Food and Beverage Packaging

Biography

Biography: Ana Carolina Ritter

Abstract

The application of nanotechnology provides numerous advantages related to food safety and quality. Some nanostructures, such as eletrospun nanofibers, are versatile vehicles to deliver antimicrobials, reducing the drug amount and promoting a more effective action. The aim of this study was to characterize poly--caprolactone (PLC) nanofibers functionalized with natamycin produced by electrospinning. The surface morphology of nanofibers was observed by scanning electron microscopy (SEM) and the thermal properties were analyzed by thermogravimetric analysis (TGA) and differential scanning calorimetry (DSC), using a TGA discovery and a DSC Q2000 apparatus, respectively. Fourier transform infrared (FTIR) and near infrared (NIR) spectra were also measured.

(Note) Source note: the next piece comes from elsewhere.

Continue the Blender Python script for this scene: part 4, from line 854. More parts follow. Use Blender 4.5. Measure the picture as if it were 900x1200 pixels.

Four different formulations of nanofiber were tested: PLC dissolved in tetrahydrofuran (THF)/dimethylformamide (DMF) + 0.1% natamycin, PLC dissolved in acetone + 0.1% natamycin, PLC dissolved in dichloromethane/DMF + 0.1% natamycin and PLC with 40 wt% polyethylene glycol and medium-chain triglycerides dissolved in THF/chloroform + 0.1% natamycin. The controls have been developed without natamycin. Preliminary results show that nanofibers present a typical string-like morphology and mean diameter was 221 nm. When natamycin was included in the formulations, an increase in the fiber diameter was observed (292 nm). Infrared spectroscopy studies displayed characteristic peaks for each formulation and similar when compared between control and functionalized nanofibers. The thermogram of PCL nanofibers showed endothermic melting peak at 57oC. Other thermal parameters determined from DSC and TGA thermograms were specific for the 4 formulations and their respective control. Electrospun nanofibers incorporating natamycin are interesting platforms to deliver antifungal substances in food packaging.